Easter has come and gone, so perhaps it is too late to put some seasonal treats up. Between Easter and today we have gone through quite a few ups and downs, one of them being that this bad boy computer needed a visit to the repair man. But the comp is back in action, and the cooking continues. After all, just this past week a relative reported that we are "still in octave of Easter."

As for Easter, I made a number of treated that I really enjoyed, and a few that flopped and hopefully will not grace the Easter table again. Two old favourites were whipped up - the Maundy Thursday fish pie and the eastern European Easter bread. We had the pie with friends, and yet again forgot to watch the Passion of the Christ. Having friends over is a new bit of the tradition, forgetting to watch this chilling film is usual fare.
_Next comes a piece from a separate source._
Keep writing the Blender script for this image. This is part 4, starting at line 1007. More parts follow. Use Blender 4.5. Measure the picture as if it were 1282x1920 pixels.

Each year a I make the pie with differing fish, add a few prawn and take hours cooking it, which mean we don't eat until very late. But it is important to build memories, and I believe that memories are aided by tradition.

As for the Easter bread, oh, so good! It is truly rewarding to make. The yeast simply rises and rises the leaven loaf. It is speckled with sultanas and glistens under an egg wash coat. Plus coloured hard-boiled eggs are wedged into the folds of the bread's plat. Eat it hot on the Easter holidays, toast it in the week following for breakfast. Delicious. And traditional also. My mother-in-law requests this yearly. It reminds her for food she ate in Finland as a child. So I always bring it to Easter Sunday lunch. After getting up at 0600 hrs to prepare it. So I wake early, put the coffee pot on the stove and get baking. This year with the aid of my ruby-red KitchenAid this bread was a breeze.

I hope you enjoyed some seasonal baking, and have fun building traditions with those who are important to you.

Eastern European Easter Bread a.k.a Kuliza
Makes one very large loaf or a number of smaller ones.

14 g dried yeast
50 g warm water
1/3 c sugar
3 1/2 c flour
1 tsp ground cinnamon
1 tsp dried ginger
1 c sultanas
zest of a lemon
150 ml milk
60 g butter
4 eggs
Up to 100 mg water, extra

Place yeast, water and 1 tbs sugar in a bowl. Stir to combine and then set aside to bubble and froth and get your leavening process started.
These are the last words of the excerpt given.